"We are now living in the state of Tahrir," jokes Ahmed Hassan, a mirthful 20-something protester, nearly six decades later.
Hassan is the buoyant main protagonist of Jehane Noujaim's new documentary about Egypt's 2011 uprising, "The Square," which was nominated for an Academy Award on Thursday — the country's first.
In many ways, Hassan is emblematic of the young Egyptians who occupied Tahrir Square between Jan. 25 and Feb. 11 of that year, when protesters — aided by the army — brought down President Hosni Mubarak, their ruler for 29 years.
Hassan's mother is an illiterate vegetable vendor from a poor part of Cairo's Shubra neighborhood. As the film begins, he recalls how he sold lemons on the street as a child to pay for school. Like many who came of age during the crony capitalism of Mubarak's Egypt, he arrives in Tahrir after holding a series of odd jobs, having worked as a cook and a house cleaner despite his associate's degree in journalism.
Reporters who covered the uprising met hundreds of young men like Hassan. But he especially seems to embody the moment. Witty and puckish, he's a baby-faced revolutionary philosopher, by turns reflective and pugnacious. He is euphoric when protests are at their height and despondent when they seem to fail, chanting and orating to the crowds until his voice goes hoarse.
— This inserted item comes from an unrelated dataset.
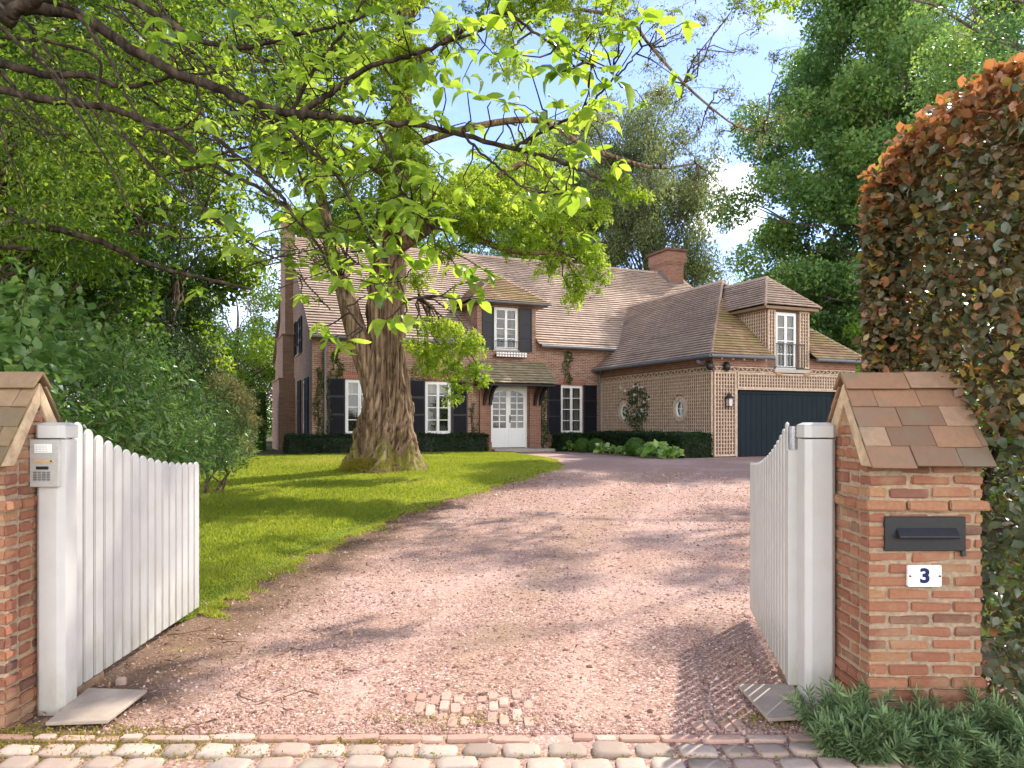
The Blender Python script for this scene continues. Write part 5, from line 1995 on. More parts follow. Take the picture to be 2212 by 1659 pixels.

Like many who occupied the square, he is also idealistic to the point of naivete, infuriated by anyone's efforts to turn the revolution into political gain.
When the Muslim Brotherhood — a conservative 86-year-old charitable and proselytizing movement and the country's best-organized political force — begins negotiating with the military, which assumed power after Mubarak's fall, Hassan and his friends are outraged by what they see as cynical maneuvering conducted while their comrades are still dying in the streets.
Later, with the Brotherhood decimated and the military ascendant again — and after a majority of the film has detailed how soldiers abused protesters and disdained their democratic ambitions — he earnestly wonders if "the army will act in the same way it did."
The answer, we know, is yes. Last July, the military deposed Mohamed Morsi, the country's first freely elected president and a Brotherhood member. In August, security forces killed more than 1,000 people who gathered in two main Cairo squares to protest his removal — the worst such violence in Egypt's modern history.
The Brotherhood has been effectively banished from public life, and even some of the uprising's best-known secular figures — such as Alaa Abdel Fattah, who appears for a split second in the film — have been charged with crimes or thrown into prison in a wave of repression that human rights groups have called worse than any crackdown under Mubarak.
"The Square," at 95 minutes long, does not make much time for this competing narrative. Though Noujaim re-edited the film in 2013, after its festival debut, to account for the coup against Morsi, she addresses the killing of his supporters only in a few brief YouTube clips, followed by a title card stating that "hundreds" died. The film concludes with Hassan, who expresses hope that the uprising has birthed "a society of consciousness" that no government can again repress. It gives little indication that matters are about to get worse.
By aligning itself with Hassan and his fellow secular activists, "The Square" — which is fast becoming one of the most influential accounts of the uprising outside of Egypt — takes on much of their idealistic and naive attitude, at the expense, some would argue, of the truth.